:: Provided entries
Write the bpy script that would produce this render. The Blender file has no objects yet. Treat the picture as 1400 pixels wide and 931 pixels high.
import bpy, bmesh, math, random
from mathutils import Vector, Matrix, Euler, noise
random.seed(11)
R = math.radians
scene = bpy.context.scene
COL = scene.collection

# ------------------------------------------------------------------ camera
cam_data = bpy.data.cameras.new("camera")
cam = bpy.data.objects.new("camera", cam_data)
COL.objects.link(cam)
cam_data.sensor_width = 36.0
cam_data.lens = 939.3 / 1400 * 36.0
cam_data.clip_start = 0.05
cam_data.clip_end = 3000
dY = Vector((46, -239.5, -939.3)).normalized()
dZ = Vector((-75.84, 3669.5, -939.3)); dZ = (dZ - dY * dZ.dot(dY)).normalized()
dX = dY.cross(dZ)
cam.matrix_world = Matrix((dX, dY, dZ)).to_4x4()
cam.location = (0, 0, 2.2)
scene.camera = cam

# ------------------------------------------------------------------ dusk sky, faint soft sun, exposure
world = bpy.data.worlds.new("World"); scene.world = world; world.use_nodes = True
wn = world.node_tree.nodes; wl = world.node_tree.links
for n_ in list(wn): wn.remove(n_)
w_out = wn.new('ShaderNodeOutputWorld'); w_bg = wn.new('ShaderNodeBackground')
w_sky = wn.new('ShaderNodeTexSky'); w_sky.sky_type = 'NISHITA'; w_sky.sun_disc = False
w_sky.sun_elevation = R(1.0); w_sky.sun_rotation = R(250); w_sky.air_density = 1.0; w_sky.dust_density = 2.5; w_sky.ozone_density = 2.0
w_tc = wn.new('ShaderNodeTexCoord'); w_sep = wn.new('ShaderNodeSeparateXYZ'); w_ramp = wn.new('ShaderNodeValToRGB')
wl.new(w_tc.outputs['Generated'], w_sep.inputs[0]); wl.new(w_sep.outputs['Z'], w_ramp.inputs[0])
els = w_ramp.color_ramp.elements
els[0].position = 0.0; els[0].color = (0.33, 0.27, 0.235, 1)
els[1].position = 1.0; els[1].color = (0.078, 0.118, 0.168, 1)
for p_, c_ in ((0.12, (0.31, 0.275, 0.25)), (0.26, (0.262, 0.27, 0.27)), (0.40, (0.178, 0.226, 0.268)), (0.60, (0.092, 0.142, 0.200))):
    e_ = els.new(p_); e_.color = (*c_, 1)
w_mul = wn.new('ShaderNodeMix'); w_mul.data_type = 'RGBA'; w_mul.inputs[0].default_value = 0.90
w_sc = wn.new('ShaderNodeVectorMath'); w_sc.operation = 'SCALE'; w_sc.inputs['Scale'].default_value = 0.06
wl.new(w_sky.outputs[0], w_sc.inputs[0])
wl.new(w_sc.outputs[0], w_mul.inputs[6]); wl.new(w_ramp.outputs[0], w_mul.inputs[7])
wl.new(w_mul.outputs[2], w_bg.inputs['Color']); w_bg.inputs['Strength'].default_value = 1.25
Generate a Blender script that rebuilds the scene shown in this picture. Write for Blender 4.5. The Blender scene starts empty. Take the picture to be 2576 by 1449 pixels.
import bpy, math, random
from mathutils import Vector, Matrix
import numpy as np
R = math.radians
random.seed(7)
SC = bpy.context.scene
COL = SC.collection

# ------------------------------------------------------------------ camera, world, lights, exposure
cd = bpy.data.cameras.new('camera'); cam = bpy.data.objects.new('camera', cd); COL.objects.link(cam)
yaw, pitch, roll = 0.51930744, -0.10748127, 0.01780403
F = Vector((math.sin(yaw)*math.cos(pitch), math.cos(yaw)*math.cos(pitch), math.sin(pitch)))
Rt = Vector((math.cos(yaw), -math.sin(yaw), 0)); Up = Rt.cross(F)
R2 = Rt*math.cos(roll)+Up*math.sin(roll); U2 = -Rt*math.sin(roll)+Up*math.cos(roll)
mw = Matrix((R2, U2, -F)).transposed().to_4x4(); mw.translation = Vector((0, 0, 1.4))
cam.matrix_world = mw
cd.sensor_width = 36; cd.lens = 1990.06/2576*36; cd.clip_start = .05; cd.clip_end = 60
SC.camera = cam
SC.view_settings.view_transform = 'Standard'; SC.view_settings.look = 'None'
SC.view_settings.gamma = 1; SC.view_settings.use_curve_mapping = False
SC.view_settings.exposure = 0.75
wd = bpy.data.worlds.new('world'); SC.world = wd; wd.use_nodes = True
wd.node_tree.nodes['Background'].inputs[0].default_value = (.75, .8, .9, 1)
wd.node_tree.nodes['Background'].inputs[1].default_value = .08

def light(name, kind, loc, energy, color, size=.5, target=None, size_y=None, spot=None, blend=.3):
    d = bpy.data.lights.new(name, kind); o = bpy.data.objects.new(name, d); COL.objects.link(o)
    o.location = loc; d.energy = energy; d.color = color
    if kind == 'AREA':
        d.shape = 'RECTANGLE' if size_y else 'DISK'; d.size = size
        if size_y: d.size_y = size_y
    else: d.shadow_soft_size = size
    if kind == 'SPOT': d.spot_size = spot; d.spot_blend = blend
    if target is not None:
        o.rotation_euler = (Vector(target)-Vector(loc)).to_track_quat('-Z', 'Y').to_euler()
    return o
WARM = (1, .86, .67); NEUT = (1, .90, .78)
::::
> [Requirement] Set the lines down exactly, from the first line of the records to the line where "COL = scene.collection" appears, with both ends kept.

> [Output for this exercise]
Write the bpy script that would produce this render. The Blender file has no objects yet. Treat the picture as 1400 pixels wide and 931 pixels high.
import bpy, bmesh, math, random
from mathutils import Vector, Matrix, Euler, noise
random.seed(11)
R = math.radians
scene = bpy.context.scene
COL = scene.collection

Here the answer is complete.